Task — Print out every line, exactly as written.

_ _ _ _ _

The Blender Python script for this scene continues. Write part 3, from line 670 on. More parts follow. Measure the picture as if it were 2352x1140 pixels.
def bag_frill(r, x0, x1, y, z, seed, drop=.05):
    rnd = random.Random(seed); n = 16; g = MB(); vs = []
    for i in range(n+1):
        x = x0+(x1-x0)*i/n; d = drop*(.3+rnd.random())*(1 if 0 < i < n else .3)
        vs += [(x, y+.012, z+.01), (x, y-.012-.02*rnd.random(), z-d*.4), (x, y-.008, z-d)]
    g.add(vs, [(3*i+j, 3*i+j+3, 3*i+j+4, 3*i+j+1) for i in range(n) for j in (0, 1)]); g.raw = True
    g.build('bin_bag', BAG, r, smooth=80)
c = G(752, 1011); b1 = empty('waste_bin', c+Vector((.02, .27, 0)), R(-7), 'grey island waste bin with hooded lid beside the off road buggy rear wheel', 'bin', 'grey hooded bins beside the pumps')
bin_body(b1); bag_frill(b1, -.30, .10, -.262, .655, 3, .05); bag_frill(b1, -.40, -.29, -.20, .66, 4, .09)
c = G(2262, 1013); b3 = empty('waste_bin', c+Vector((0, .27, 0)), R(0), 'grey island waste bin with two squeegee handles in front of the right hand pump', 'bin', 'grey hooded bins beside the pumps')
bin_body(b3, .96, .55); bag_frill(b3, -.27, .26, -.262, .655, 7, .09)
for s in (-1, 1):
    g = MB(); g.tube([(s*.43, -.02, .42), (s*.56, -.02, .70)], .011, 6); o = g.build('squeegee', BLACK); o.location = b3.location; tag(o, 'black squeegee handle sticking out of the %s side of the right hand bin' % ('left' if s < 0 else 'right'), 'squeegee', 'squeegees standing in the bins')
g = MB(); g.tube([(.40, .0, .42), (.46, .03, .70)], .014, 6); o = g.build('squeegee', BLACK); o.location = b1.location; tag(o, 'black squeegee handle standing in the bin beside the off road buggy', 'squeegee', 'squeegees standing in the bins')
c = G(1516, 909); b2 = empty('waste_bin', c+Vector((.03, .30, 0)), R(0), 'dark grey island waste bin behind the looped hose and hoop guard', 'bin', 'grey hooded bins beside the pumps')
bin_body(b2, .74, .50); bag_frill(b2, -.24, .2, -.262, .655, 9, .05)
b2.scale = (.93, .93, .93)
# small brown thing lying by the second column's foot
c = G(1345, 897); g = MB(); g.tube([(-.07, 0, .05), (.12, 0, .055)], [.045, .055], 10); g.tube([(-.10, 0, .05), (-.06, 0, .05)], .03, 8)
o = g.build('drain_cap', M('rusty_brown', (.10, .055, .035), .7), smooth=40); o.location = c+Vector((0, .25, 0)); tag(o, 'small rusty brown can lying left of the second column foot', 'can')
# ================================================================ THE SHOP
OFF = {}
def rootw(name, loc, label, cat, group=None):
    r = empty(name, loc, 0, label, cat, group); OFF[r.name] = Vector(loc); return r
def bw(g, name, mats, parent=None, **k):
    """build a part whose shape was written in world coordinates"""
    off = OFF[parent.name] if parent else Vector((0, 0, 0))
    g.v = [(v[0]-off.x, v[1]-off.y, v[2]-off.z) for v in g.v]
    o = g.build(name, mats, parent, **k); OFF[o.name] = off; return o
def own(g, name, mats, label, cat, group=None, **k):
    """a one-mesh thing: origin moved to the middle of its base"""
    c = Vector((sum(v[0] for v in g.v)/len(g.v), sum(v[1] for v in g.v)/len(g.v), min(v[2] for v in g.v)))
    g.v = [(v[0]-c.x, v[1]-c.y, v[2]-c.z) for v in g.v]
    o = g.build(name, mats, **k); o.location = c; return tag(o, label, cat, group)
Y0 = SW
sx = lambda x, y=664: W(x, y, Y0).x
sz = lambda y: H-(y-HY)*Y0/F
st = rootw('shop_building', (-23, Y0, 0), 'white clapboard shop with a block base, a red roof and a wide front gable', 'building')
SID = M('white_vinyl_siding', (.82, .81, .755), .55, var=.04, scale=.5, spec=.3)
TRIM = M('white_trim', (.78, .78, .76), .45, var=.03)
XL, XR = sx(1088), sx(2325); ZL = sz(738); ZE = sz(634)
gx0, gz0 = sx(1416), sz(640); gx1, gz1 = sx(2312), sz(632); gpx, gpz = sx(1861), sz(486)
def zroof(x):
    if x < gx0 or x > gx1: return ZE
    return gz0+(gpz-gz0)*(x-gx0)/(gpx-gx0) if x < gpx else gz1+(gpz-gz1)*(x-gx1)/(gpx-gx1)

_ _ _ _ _

Solution to this exercise —
The Blender Python script for this scene continues. Write part 3, from line 670 on. More parts follow. Measure the picture as if it were 2352x1140 pixels.
def bag_frill(r, x0, x1, y, z, seed, drop=.05):
    rnd = random.Random(seed); n = 16; g = MB(); vs = []
    for i in range(n+1):
        x = x0+(x1-x0)*i/n; d = drop*(.3+rnd.random())*(1 if 0 < i < n else .3)
        vs += [(x, y+.012, z+.01), (x, y-.012-.02*rnd.random(), z-d*.4), (x, y-.008, z-d)]
    g.add(vs, [(3*i+j, 3*i+j+3, 3*i+j+4, 3*i+j+1) for i in range(n) for j in (0, 1)]); g.raw = True
    g.build('bin_bag', BAG, r, smooth=80)
c = G(752, 1011); b1 = empty('waste_bin', c+Vector((.02, .27, 0)), R(-7), 'grey island waste bin with hooded lid beside the off road buggy rear wheel', 'bin', 'grey hooded bins beside the pumps')
bin_body(b1); bag_frill(b1, -.30, .10, -.262, .655, 3, .05); bag_frill(b1, -.40, -.29, -.20, .66, 4, .09)
c = G(2262, 1013); b3 = empty('waste_bin', c+Vector((0, .27, 0)), R(0), 'grey island waste bin with two squeegee handles in front of the right hand pump', 'bin', 'grey hooded bins beside the pumps')
bin_body(b3, .96, .55); bag_frill(b3, -.27, .26, -.262, .655, 7, .09)
for s in (-1, 1):
    g = MB(); g.tube([(s*.43, -.02, .42), (s*.56, -.02, .70)], .011, 6); o = g.build('squeegee', BLACK); o.location = b3.location; tag(o, 'black squeegee handle sticking out of the %s side of the right hand bin' % ('left' if s < 0 else 'right'), 'squeegee', 'squeegees standing in the bins')
g = MB(); g.tube([(.40, .0, .42), (.46, .03, .70)], .014, 6); o = g.build('squeegee', BLACK); o.location = b1.location; tag(o, 'black squeegee handle standing in the bin beside the off road buggy', 'squeegee', 'squeegees standing in the bins')
c = G(1516, 909); b2 = empty('waste_bin', c+Vector((.03, .30, 0)), R(0), 'dark grey island waste bin behind the looped hose and hoop guard', 'bin', 'grey hooded bins beside the pumps')
bin_body(b2, .74, .50); bag_frill(b2, -.24, .2, -.262, .655, 9, .05)
b2.scale = (.93, .93, .93)
# small brown thing lying by the second column's foot
c = G(1345, 897); g = MB(); g.tube([(-.07, 0, .05), (.12, 0, .055)], [.045, .055], 10); g.tube([(-.10, 0, .05), (-.06, 0, .05)], .03, 8)
o = g.build('drain_cap', M('rusty_brown', (.10, .055, .035), .7), smooth=40); o.location = c+Vector((0, .25, 0)); tag(o, 'small rusty brown can lying left of the second column foot', 'can')
# ================================================================ THE SHOP
OFF = {}
def rootw(name, loc, label, cat, group=None):
    r = empty(name, loc, 0, label, cat, group); OFF[r.name] = Vector(loc); return r
def bw(g, name, mats, parent=None, **k):
    """build a part whose shape was written in world coordinates"""
    off = OFF[parent.name] if parent else Vector((0, 0, 0))
    g.v = [(v[0]-off.x, v[1]-off.y, v[2]-off.z) for v in g.v]
    o = g.build(name, mats, parent, **k); OFF[o.name] = off; return o
def own(g, name, mats, label, cat, group=None, **k):
    """a one-mesh thing: origin moved to the middle of its base"""
    c = Vector((sum(v[0] for v in g.v)/len(g.v), sum(v[1] for v in g.v)/len(g.v), min(v[2] for v in g.v)))
    g.v = [(v[0]-c.x, v[1]-c.y, v[2]-c.z) for v in g.v]
    o = g.build(name, mats, **k); o.location = c; return tag(o, label, cat, group)
Y0 = SW
sx = lambda x, y=664: W(x, y, Y0).x
sz = lambda y: H-(y-HY)*Y0/F
st = rootw('shop_building', (-23, Y0, 0), 'white clapboard shop with a block base, a red roof and a wide front gable', 'building')
SID = M('white_vinyl_siding', (.82, .81, .755), .55, var=.04, scale=.5, spec=.3)
TRIM = M('white_trim', (.78, .78, .76), .45, var=.03)
XL, XR = sx(1088), sx(2325); ZL = sz(738); ZE = sz(634)
gx0, gz0 = sx(1416), sz(640); gx1, gz1 = sx(2312), sz(632); gpx, gpz = sx(1861), sz(486)
def zroof(x):
    if x < gx0 or x > gx1: return ZE
    return gz0+(gpz-gz0)*(x-gx0)/(gpx-gx0) if x < gpx else gz1+(gpz-gz1)*(x-gx1)/(gpx-gx1)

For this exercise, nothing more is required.